**Prompt:**
Please restate, exactly as written, the lines running from the beginning of the material through the line that has "L(tc.outputs['Generated'], sep.inputs[0])" in it.
## BEGIN Dataset excerpt
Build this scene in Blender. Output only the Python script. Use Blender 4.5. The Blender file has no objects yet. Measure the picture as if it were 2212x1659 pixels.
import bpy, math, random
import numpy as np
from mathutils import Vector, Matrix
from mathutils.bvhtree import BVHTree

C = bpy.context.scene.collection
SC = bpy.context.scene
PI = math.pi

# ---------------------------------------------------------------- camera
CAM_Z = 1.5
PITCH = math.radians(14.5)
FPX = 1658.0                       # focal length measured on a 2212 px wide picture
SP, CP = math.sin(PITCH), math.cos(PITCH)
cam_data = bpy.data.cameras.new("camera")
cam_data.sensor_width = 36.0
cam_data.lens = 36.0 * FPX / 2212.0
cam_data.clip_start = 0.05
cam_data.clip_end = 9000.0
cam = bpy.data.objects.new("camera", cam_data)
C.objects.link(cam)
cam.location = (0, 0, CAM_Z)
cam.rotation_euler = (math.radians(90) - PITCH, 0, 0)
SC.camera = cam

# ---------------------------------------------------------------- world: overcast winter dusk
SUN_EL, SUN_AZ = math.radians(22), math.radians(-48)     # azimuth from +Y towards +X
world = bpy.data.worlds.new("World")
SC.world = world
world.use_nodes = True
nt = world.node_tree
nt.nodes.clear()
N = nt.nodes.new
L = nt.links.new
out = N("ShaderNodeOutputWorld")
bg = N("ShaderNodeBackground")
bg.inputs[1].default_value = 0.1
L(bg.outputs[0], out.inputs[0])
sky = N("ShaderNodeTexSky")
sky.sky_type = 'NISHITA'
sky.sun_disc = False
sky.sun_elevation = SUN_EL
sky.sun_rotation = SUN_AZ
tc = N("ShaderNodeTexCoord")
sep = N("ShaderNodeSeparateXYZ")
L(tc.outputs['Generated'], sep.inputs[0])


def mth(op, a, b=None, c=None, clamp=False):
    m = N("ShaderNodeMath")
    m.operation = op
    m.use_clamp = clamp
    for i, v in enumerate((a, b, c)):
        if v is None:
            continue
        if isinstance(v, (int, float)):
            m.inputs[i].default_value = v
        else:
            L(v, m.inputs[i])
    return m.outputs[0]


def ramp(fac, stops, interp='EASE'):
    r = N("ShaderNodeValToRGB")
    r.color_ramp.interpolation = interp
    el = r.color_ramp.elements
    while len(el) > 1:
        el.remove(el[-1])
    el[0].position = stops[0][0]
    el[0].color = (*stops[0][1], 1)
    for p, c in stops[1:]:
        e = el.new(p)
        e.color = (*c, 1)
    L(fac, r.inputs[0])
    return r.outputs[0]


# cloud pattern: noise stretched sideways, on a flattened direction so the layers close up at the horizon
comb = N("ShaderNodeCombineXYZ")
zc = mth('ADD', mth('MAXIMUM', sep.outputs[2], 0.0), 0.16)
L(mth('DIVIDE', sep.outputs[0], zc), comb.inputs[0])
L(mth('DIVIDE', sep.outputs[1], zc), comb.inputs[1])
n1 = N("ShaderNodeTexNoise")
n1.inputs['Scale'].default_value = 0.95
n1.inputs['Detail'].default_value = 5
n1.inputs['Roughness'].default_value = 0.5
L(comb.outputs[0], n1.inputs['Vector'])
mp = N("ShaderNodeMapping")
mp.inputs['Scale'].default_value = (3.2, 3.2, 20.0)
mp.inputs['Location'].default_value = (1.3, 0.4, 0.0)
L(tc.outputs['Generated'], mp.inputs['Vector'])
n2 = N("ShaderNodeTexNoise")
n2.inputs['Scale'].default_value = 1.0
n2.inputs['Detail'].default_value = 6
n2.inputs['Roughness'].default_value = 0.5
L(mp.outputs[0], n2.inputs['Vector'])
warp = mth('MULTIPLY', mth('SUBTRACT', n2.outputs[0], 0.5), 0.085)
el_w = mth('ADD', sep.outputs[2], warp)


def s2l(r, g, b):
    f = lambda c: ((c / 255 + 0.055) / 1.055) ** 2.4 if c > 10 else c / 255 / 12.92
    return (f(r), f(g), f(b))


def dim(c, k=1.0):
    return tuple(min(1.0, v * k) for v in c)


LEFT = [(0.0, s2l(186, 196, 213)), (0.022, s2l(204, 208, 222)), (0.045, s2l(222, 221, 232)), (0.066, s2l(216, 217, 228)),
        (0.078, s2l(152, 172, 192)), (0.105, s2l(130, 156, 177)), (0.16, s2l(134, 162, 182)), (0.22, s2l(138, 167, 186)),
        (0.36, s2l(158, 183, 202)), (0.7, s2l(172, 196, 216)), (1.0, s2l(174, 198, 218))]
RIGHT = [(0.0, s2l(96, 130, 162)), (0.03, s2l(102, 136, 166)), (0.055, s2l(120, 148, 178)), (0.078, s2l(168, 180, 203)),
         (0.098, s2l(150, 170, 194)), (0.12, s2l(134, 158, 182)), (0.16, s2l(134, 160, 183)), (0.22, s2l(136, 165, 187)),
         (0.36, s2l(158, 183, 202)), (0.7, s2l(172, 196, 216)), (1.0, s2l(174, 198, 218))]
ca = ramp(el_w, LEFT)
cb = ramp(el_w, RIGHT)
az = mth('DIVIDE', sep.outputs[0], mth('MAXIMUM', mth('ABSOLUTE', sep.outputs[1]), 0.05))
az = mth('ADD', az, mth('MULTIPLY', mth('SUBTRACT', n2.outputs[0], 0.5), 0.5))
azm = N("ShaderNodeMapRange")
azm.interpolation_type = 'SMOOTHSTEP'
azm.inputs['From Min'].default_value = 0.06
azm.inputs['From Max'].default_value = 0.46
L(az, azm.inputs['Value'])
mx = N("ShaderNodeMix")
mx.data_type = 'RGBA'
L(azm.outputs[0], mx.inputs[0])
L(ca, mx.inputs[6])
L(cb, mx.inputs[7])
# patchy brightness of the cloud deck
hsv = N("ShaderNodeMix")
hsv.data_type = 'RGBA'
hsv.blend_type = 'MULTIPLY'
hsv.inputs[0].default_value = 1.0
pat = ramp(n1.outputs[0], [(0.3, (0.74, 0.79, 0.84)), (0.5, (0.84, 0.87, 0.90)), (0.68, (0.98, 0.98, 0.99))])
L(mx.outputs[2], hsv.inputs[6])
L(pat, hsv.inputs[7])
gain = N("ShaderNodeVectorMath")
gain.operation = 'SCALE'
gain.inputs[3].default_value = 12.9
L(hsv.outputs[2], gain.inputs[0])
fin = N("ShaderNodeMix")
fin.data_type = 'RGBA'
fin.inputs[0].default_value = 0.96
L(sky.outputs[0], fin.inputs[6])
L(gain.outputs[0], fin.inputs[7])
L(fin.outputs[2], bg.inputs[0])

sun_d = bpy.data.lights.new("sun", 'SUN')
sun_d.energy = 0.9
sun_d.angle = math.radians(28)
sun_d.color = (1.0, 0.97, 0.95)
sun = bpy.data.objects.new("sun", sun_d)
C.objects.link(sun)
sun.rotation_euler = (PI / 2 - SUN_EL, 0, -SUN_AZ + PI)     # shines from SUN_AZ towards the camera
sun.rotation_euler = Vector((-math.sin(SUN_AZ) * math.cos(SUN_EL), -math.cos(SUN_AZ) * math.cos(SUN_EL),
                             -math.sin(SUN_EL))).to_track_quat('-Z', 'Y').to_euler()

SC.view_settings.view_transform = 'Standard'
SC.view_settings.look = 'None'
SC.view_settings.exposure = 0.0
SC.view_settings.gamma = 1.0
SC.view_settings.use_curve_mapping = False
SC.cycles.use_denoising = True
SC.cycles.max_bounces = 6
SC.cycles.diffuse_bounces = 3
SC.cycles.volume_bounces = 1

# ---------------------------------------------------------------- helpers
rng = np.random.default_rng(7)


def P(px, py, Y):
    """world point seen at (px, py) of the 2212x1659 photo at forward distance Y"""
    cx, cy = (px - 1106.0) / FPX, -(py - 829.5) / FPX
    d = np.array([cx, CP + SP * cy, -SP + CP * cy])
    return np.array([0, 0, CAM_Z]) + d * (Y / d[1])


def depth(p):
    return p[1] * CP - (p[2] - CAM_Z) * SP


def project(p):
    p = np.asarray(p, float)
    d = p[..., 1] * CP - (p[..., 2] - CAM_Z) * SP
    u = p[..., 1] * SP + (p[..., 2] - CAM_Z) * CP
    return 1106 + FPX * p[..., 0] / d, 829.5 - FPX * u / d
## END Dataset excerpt
**Solution to this task:**
Build this scene in Blender. Output only the Python script. Use Blender 4.5. The Blender file has no objects yet. Measure the picture as if it were 2212x1659 pixels.
import bpy, math, random
import numpy as np
from mathutils import Vector, Matrix
from mathutils.bvhtree import BVHTree

C = bpy.context.scene.collection
SC = bpy.context.scene
PI = math.pi

# ---------------------------------------------------------------- camera
CAM_Z = 1.5
PITCH = math.radians(14.5)
FPX = 1658.0                       # focal length measured on a 2212 px wide picture
SP, CP = math.sin(PITCH), math.cos(PITCH)
cam_data = bpy.data.cameras.new("camera")
cam_data.sensor_width = 36.0
cam_data.lens = 36.0 * FPX / 2212.0
cam_data.clip_start = 0.05
cam_data.clip_end = 9000.0
cam = bpy.data.objects.new("camera", cam_data)
C.objects.link(cam)
cam.location = (0, 0, CAM_Z)
cam.rotation_euler = (math.radians(90) - PITCH, 0, 0)
SC.camera = cam

# ---------------------------------------------------------------- world: overcast winter dusk
SUN_EL, SUN_AZ = math.radians(22), math.radians(-48)     # azimuth from +Y towards +X
world = bpy.data.worlds.new("World")
SC.world = world
world.use_nodes = True
nt = world.node_tree
nt.nodes.clear()
N = nt.nodes.new
L = nt.links.new
out = N("ShaderNodeOutputWorld")
bg = N("ShaderNodeBackground")
bg.inputs[1].default_value = 0.1
L(bg.outputs[0], out.inputs[0])
sky = N("ShaderNodeTexSky")
sky.sky_type = 'NISHITA'
sky.sun_disc = False
sky.sun_elevation = SUN_EL
sky.sun_rotation = SUN_AZ
tc = N("ShaderNodeTexCoord")
sep = N("ShaderNodeSeparateXYZ")
L(tc.outputs['Generated'], sep.inputs[0])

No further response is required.